There’s no fixed output file to diff against, so testing is more manual and interactive:

1. MiniMain.java

   • Run this small tester to verify:
     • Movement patterns (e.g., Bird’s square, Ant’s zig-zag, Hippo’s 5-step moves)
     • Eating logic (especially hunger-limited behavior)
     • toString() and color logic

2. GUI Simulation

   • Start with a small world and few critters to make it easier to track behavior.
   • Enable the Debug output checkbox to see logs about fights, eating, and movement.
   • Try different mixes of critters:
     • Only Ants and Birds
     • Add Hippos
     • Add Vultures
     • Finally introduce the Longhorn and watch if it tends to dominate long-term.

3. Edge Cases

   • Make sure:
     • Hippo hunger never goes negative.
     • Vulture hunger toggles correctly after fights.
     • Longhorn doesn’t crash when fighting unknown critter types.
     • No critter ever returns a string longer than length 1 from toString().

---

Takeaways

This assignment is a great sandbox for practicing:

• Object-Oriented Programming

  • Inheritance (extends Critter, Vulture extending Bird)
  • Overriding methods
  • Using final arrays to represent state machines

• Stateful Behavior

  • Tracking hunger, movement phases, fight outcomes
  • Using instance fields to carry state across simulation rounds

• Designing “AI-lite” Behaviors

  • Even with simple enums and strings, you can get surprisingly complex interactions.
  • The Longhorn class especially feels like building a tiny agent for a game.

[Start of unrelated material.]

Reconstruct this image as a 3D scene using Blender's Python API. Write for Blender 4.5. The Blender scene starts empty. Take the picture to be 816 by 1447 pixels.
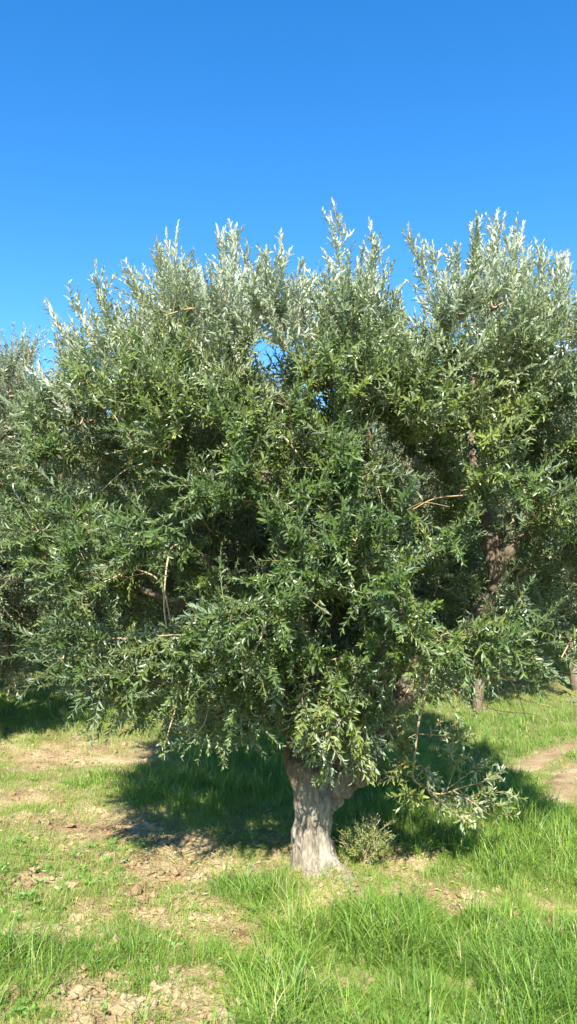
import bpy, math, numpy as np
from mathutils import Vector
R = math.radians
rng = np.random.default_rng(11)
scene = bpy.context.scene
C = scene.collection

# ------------------------------------------------------------------ camera
W, H = 816, 1447
F = 1093.0
PITCH = R(5.6)
EYE = np.array([0.0, 0.0, 1.6])
cam_d = bpy.data.cameras.new('camera'); cam = bpy.data.objects.new('camera', cam_d); C.objects.link(cam)
cam.location = EYE; cam.rotation_euler = (R(90) + PITCH, 0, 0)
cam_d.sensor_fit = 'VERTICAL'; cam_d.sensor_height = 24; cam_d.lens = 24 * F / H
cam_d.clip_start = .05; cam_d.clip_end = 3000
scene.camera = cam
cp, sp = math.cos(PITCH), math.sin(PITCH)

def P(px, py, d):
    """point seen at photo pixel (px,py), d metres ahead (world y)"""
    u = (px - W/2)/F; v = (H/2 - py)/F
    dx, dy, dz = u, cp - v*sp, sp + v*cp
    k = d/dy
    return np.array([dx*k, d, EYE[2] + dz*k])

def proj(p):
    p = np.asarray(p, float); q = p - EYE
    f = q[..., 1]*cp + q[..., 2]*sp; u = -q[..., 1]*sp + q[..., 2]*cp
    f = np.maximum(f, .01)
    return W/2 + q[..., 0]/f*F, H/2 - u/f*F

# ------------------------------------------------------------------ noise
def _hash(ix, iy, iz, seed):
    h = (ix*374761393 + iy*668265263 + iz*2147483647 + seed*1274126177) & 0xffffffff
    h = ((h ^ (h >> 13))*1274126177) & 0xffffffff
    h = ((h ^ (h >> 15))*2246822519) & 0xffffffff
    return ((h ^ (h >> 16)) & 0xffff)/65535.0
def vnoise(x, y, z=None, seed=0):
    x = np.asarray(x, float); y = np.asarray(y, float)
    z = np.zeros_like(x) if z is None else np.asarray(z, float)
    ix, iy, iz = np.floor(x).astype(np.int64), np.floor(y).astype(np.int64), np.floor(z).astype(np.int64)
    fx, fy, fz = x-ix, y-iy, z-iz
    s = lambda t: t*t*(3-2*t)
    fx, fy, fz = s(fx), s(fy), s(fz)
    r = 0
    for a in (0, 1):
        for b in (0, 1):
            for c in (0, 1):
                w = (fx if a else 1-fx)*(fy if b else 1-fy)*(fz if c else 1-fz)
                r = r + w*_hash(ix+a, iy+b, iz+c, seed)
    return r*2-1
def fbm(x, y, z=None, seed=0, octv=4):
    r = 0; a = 1; t = 0; f = 1
    for i in range(octv):
        r = r + a*vnoise(np.asarray(x)*f+i*7.3, np.asarray(y)*f+i*3.1, None if z is None else np.asarray(z)*f, seed+i)
        t += a; a *= .5; f *= 2.03
    return r/t
def sstep(a, b, x):
    t = np.clip((np.asarray(x, float)-a)/(b-a), 0, 1); return t*t*(3-2*t)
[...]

It’s also just fun to run the simulation for a few thousand steps, sit back, and see if your Longhorn army actually takes over the world—or gets wiped out by a horde of surprisingly effective Hippos.

If you’re working through this assignment yourself, I’d recommend:

• Implement each critter one by one and test with MiniMain as you go.
• Keep your Longhorn strategy simple at first, then iterate.
• Use comments generously to explain how your critter thinks—future you (and your TA) will thank you.